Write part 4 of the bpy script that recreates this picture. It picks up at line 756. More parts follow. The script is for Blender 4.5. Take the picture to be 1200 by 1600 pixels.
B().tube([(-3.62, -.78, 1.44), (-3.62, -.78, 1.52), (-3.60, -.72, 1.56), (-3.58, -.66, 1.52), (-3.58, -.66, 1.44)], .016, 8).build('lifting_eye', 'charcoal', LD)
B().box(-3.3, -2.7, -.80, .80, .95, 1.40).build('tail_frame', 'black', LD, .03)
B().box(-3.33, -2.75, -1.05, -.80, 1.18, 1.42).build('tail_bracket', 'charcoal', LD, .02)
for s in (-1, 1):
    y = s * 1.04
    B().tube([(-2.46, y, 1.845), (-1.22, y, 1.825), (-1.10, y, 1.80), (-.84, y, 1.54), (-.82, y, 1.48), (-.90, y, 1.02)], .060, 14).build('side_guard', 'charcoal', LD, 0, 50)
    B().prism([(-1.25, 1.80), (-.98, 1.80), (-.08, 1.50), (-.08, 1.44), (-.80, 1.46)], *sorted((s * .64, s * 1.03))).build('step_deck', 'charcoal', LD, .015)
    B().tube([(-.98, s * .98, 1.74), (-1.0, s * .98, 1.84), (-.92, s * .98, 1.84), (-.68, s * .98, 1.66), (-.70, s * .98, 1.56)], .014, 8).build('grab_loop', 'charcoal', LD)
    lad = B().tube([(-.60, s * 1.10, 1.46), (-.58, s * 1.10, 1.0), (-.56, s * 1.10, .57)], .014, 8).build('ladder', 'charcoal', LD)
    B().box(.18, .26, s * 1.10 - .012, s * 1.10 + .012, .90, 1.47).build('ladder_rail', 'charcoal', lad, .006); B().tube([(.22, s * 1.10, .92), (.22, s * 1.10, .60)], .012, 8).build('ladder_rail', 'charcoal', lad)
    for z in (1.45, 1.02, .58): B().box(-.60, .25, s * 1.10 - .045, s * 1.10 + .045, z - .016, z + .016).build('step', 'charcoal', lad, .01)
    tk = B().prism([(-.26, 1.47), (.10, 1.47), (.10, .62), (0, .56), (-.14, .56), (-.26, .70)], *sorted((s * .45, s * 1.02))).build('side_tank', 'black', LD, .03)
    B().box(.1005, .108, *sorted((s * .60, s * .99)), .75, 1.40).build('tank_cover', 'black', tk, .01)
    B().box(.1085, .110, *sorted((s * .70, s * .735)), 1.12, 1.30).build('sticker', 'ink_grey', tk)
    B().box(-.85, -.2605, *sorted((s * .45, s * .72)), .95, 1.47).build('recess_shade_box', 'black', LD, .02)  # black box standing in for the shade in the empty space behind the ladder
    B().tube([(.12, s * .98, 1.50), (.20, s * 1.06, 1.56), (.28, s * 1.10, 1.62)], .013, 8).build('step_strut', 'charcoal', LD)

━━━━

### [Exercise goal]
Every line of the material must be returned exactly as it appears.

### [Solution to this task]
Write part 4 of the bpy script that recreates this picture. It picks up at line 756. More parts follow. The script is for Blender 4.5. Take the picture to be 1200 by 1600 pixels.
B().tube([(-3.62, -.78, 1.44), (-3.62, -.78, 1.52), (-3.60, -.72, 1.56), (-3.58, -.66, 1.52), (-3.58, -.66, 1.44)], .016, 8).build('lifting_eye', 'charcoal', LD)
B().box(-3.3, -2.7, -.80, .80, .95, 1.40).build('tail_frame', 'black', LD, .03)
B().box(-3.33, -2.75, -1.05, -.80, 1.18, 1.42).build('tail_bracket', 'charcoal', LD, .02)
for s in (-1, 1):
    y = s * 1.04
    B().tube([(-2.46, y, 1.845), (-1.22, y, 1.825), (-1.10, y, 1.80), (-.84, y, 1.54), (-.82, y, 1.48), (-.90, y, 1.02)], .060, 14).build('side_guard', 'charcoal', LD, 0, 50)
    B().prism([(-1.25, 1.80), (-.98, 1.80), (-.08, 1.50), (-.08, 1.44), (-.80, 1.46)], *sorted((s * .64, s * 1.03))).build('step_deck', 'charcoal', LD, .015)
    B().tube([(-.98, s * .98, 1.74), (-1.0, s * .98, 1.84), (-.92, s * .98, 1.84), (-.68, s * .98, 1.66), (-.70, s * .98, 1.56)], .014, 8).build('grab_loop', 'charcoal', LD)
    lad = B().tube([(-.60, s * 1.10, 1.46), (-.58, s * 1.10, 1.0), (-.56, s * 1.10, .57)], .014, 8).build('ladder', 'charcoal', LD)
    B().box(.18, .26, s * 1.10 - .012, s * 1.10 + .012, .90, 1.47).build('ladder_rail', 'charcoal', lad, .006); B().tube([(.22, s * 1.10, .92), (.22, s * 1.10, .60)], .012, 8).build('ladder_rail', 'charcoal', lad)
    for z in (1.45, 1.02, .58): B().box(-.60, .25, s * 1.10 - .045, s * 1.10 + .045, z - .016, z + .016).build('step', 'charcoal', lad, .01)
    tk = B().prism([(-.26, 1.47), (.10, 1.47), (.10, .62), (0, .56), (-.14, .56), (-.26, .70)], *sorted((s * .45, s * 1.02))).build('side_tank', 'black', LD, .03)
    B().box(.1005, .108, *sorted((s * .60, s * .99)), .75, 1.40).build('tank_cover', 'black', tk, .01)
    B().box(.1085, .110, *sorted((s * .70, s * .735)), 1.12, 1.30).build('sticker', 'ink_grey', tk)
    B().box(-.85, -.2605, *sorted((s * .45, s * .72)), .95, 1.47).build('recess_shade_box', 'black', LD, .02)  # black box standing in for the shade in the empty space behind the ladder
    B().tube([(.12, s * .98, 1.50), (.20, s * 1.06, 1.56), (.28, s * 1.10, 1.62)], .013, 8).build('step_strut', 'charcoal', LD)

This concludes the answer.